Cada vez más voces expresan cansancio ante esa lógica defensiva y reclaman un proyecto ofensivo, capaz de ilusionar y de ofrecer soluciones concretas y urgentes, especialmente en materias como vivienda, empleo y servicios públicos.

 

 

La falsa noticia de una gran coalición liderada por Rufián no cambió el panorama político, pero sí dejó al descubierto una necesidad real.

 

La unidad de la izquierda no es solo un eslogan, sino una condición casi imprescindible para alterar el equilibrio de fuerzas en un sistema electoral que penaliza la dispersión.

 

Mientras esa unidad no se materialice, el riesgo de seguir perdiendo oportunidades seguirá siendo alto.

 

 

El 28 de diciembre pasó, la broma se desveló y la realidad volvió a imponerse.
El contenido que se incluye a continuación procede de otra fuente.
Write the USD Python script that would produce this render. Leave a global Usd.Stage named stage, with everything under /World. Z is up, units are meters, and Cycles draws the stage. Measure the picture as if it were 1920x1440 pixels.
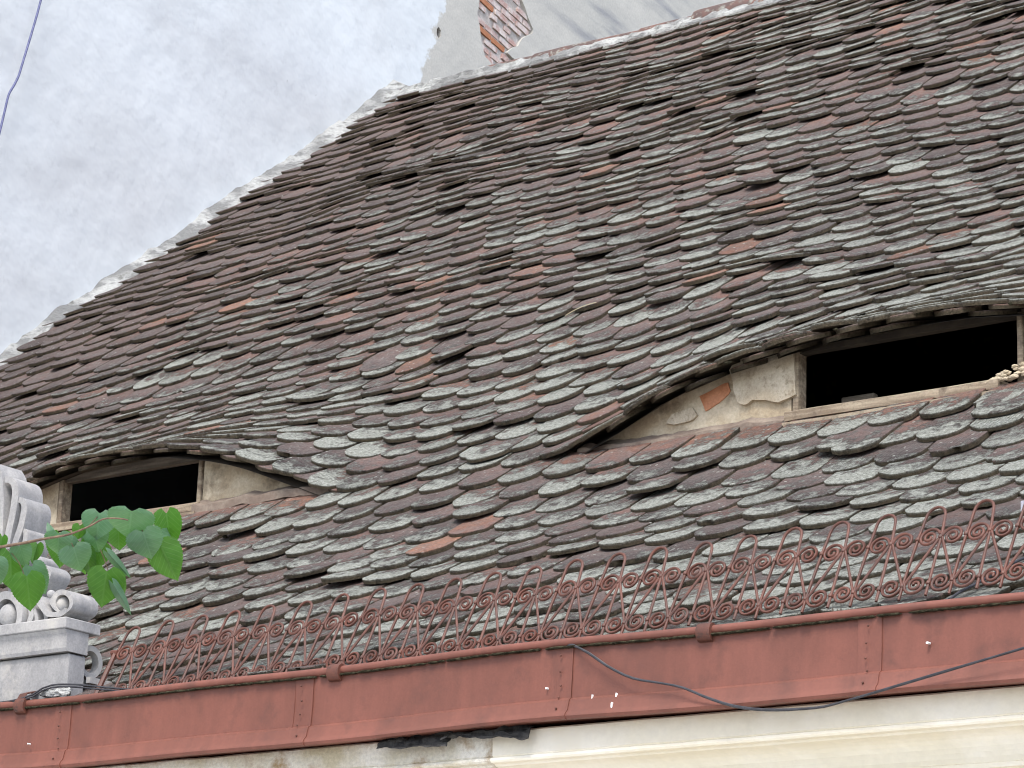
import math
import numpy as np, trimesh, usdkit, meshkit
from shapely.geometry import Polygon, Point, LineString, box as sbox
from shapely.ops import unary_union
from shapely import affinity
from pxr import Usd, UsdGeom, UsdLux, UsdShade, Gf, Sdf, Vt

stage = Usd.Stage.CreateInMemory()
UsdGeom.SetStageUpAxis(stage, UsdGeom.Tokens.z)
UsdGeom.SetStageMetersPerUnit(stage, 1.0)
UsdGeom.Xform.Define(stage, '/World')
UsdGeom.Scope.Define(stage, '/World/Looks')

# ------------------------------------------------------------------ camera
F = 5404.67                                   # focal length in pixels of a 1920 wide picture
YAW, PITCH, ROLL = np.radians([37.5235, 16.165, 2.083])
CZ = 1.65
fw = np.array([-np.sin(YAW) * np.cos(PITCH), np.cos(YAW) * np.cos(PITCH), np.sin(PITCH)])
rt = np.array([np.cos(YAW), np.sin(YAW), 0.0]); up = np.cross(rt, fw)
rt, up = rt * np.cos(ROLL) + up * np.sin(ROLL), up * np.cos(ROLL) - rt * np.sin(ROLL)
EYE = np.array([0, 0, CZ])
cam = UsdGeom.Camera.Define(stage, '/World/camera')
cam.CreateHorizontalApertureAttr(36.0); cam.CreateVerticalApertureAttr(27.0)
cam.CreateFocalLengthAttr(F / 1920 * 36.0)
cam.CreateClippingRangeAttr(Gf.Vec2f(0.1, 500))
cam.AddTransformOp().Set(Gf.Matrix4d(*rt, 0, *up, 0, *(-fw), 0, *EYE, 1))
cam.CreateExposureAttr(1.28)

# ------------------------------------------------------------------ sky and soft sun (bright overcast)
SUN_EL, SUN_AZ = math.radians(60), math.radians(160)         # azimuth = atan2(x, y)
sdir = np.array([math.cos(SUN_EL) * math.sin(SUN_AZ), math.cos(SUN_EL) * math.cos(SUN_AZ), math.sin(SUN_EL)])
skymat = usdkit.material(stage, '/World/Looks/sky_air', {
    's': ('sky_texture', {'sky_type': 'single_scattering', 'sun_disc': False, 'sun_elevation': SUN_EL, 'sun_rotation': SUN_AZ,
                          'air_density': 1.0, 'aerosol_density': 3.0, 'ozone_density': 1.0, 'altitude': 400.0}),
    'h': ('hsv', {'saturation': 0.72}),
    'b': ('background_shader', {'strength': 0.135})}, [('s.color', 'h.color'), ('h.color', 'b.color')], surface='b.background')
dome = UsdLux.DomeLight.Define(stage, '/World/sky')
UsdShade.MaterialBindingAPI.Apply(dome.GetPrim()).Bind(skymat)
dome.GetPrim().SetCustomDataByKey('kind', 'structure')
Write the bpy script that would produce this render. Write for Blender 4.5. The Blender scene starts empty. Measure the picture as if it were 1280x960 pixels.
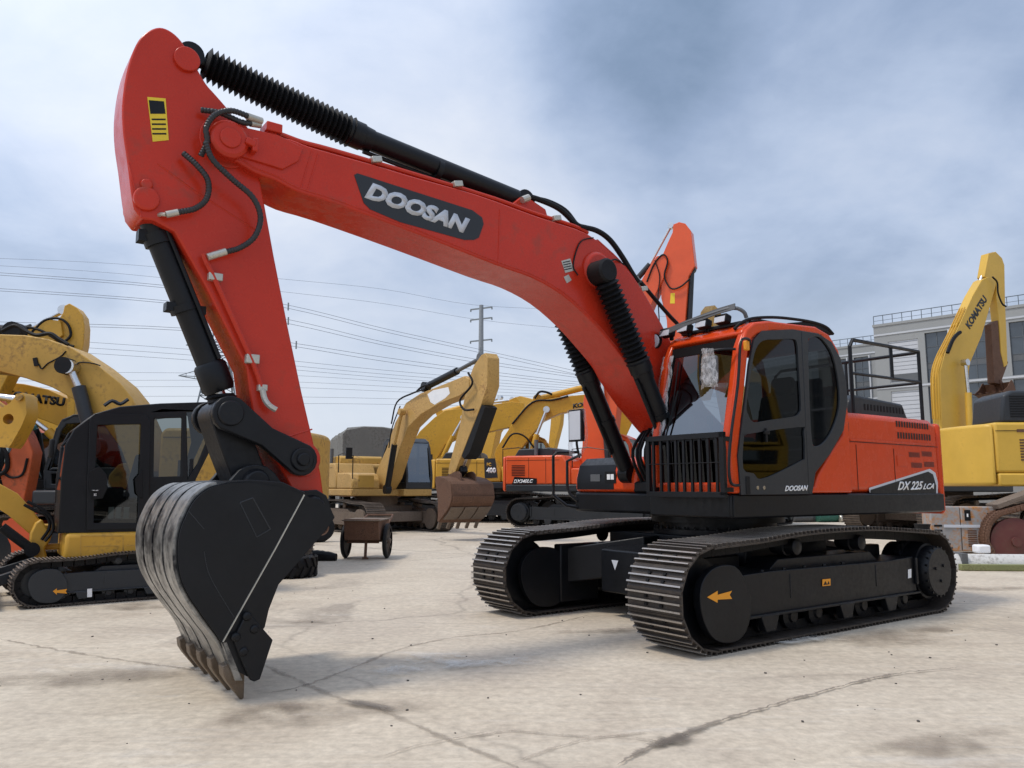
import bpy, bmesh, math, random
from math import sin, cos, tan, pi, radians, degrees, hypot, atan2, sqrt
from mathutils import Vector, Matrix, geometry
random.seed(7)
SC = bpy.context.scene
COL = SC.collection
PI = math.pi
# ---------------------------------------------------------------- camera
F_PX, CAM_H, PITCH = 975.3, 1.354, radians(7.53)
cam_d = bpy.data.cameras.new('camera'); cam = bpy.data.objects.new('camera', cam_d); COL.objects.link(cam)
cam_d.sensor_width = 36; cam_d.lens = 36*F_PX/1280; cam_d.clip_start = .05; cam_d.clip_end = 3000
cam.location = (0, 0, CAM_H); cam.rotation_euler = (PI/2+PITCH, radians(-.11), 0)
SC.camera = cam

def ray(px):                                    # direction of sight through a point of the 1280 x 960 photograph
    x = (px[0]-640)/F_PX; z = -(px[1]-480)/F_PX
    return Vector((x, cos(PITCH)-z*sin(PITCH), sin(PITCH)+z*cos(PITCH)))
def GZ(px, z=0.0):
    d = ray(px); t = (z-CAM_H)/d.z; return Vector((d.x*t, d.y*t, z))
def AT(px, Y):
    d = ray(px); t = Y/d.y; return Vector((d.x*t, Y, CAM_H+d.z*t))
class Frame:                                    # the upright frame of one machine: measures its profile in metres
    def __init__(s, x, y, yaw, z=0): s.c = Vector((x, y, z)); s.a = yaw
    def P(s, px, yl):                           # onto the machine's own plane y = yl  -> (x, z)
        d = ray(px); n = Vector((-sin(s.a), cos(s.a), 0)); o = Vector((0,0,CAM_H))
        t = (yl-(o-s.c).dot(n))/d.dot(n); p = o+t*d-s.c
        return (p.x*cos(s.a)+p.y*sin(s.a), p.z)
    def X(s, px, xl):                           # onto the plane x = xl -> (y, z)
        d = ray(px); n = Vector((cos(s.a), sin(s.a), 0)); o = Vector((0,0,CAM_H))
        t = (xl-(o-s.c).dot(n))/d.dot(n); p = o+t*d-s.c
        return (-p.x*sin(s.a)+p.y*cos(s.a), p.z)
    def PP(s, pts, yl): return [s.P(q, yl) for q in pts]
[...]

Pero la reflexión permanece.

 

La izquierda española enfrenta una encrucijada histórica: seguir fragmentada, con proyectos parciales y resultados limitados, o asumir el coste político de la unidad para intentar cambiar de verdad el rumbo del país.

 

El tiempo, y las próximas elecciones, dirán si esta vez la lección se aprende o si, una vez más, la historia se repite.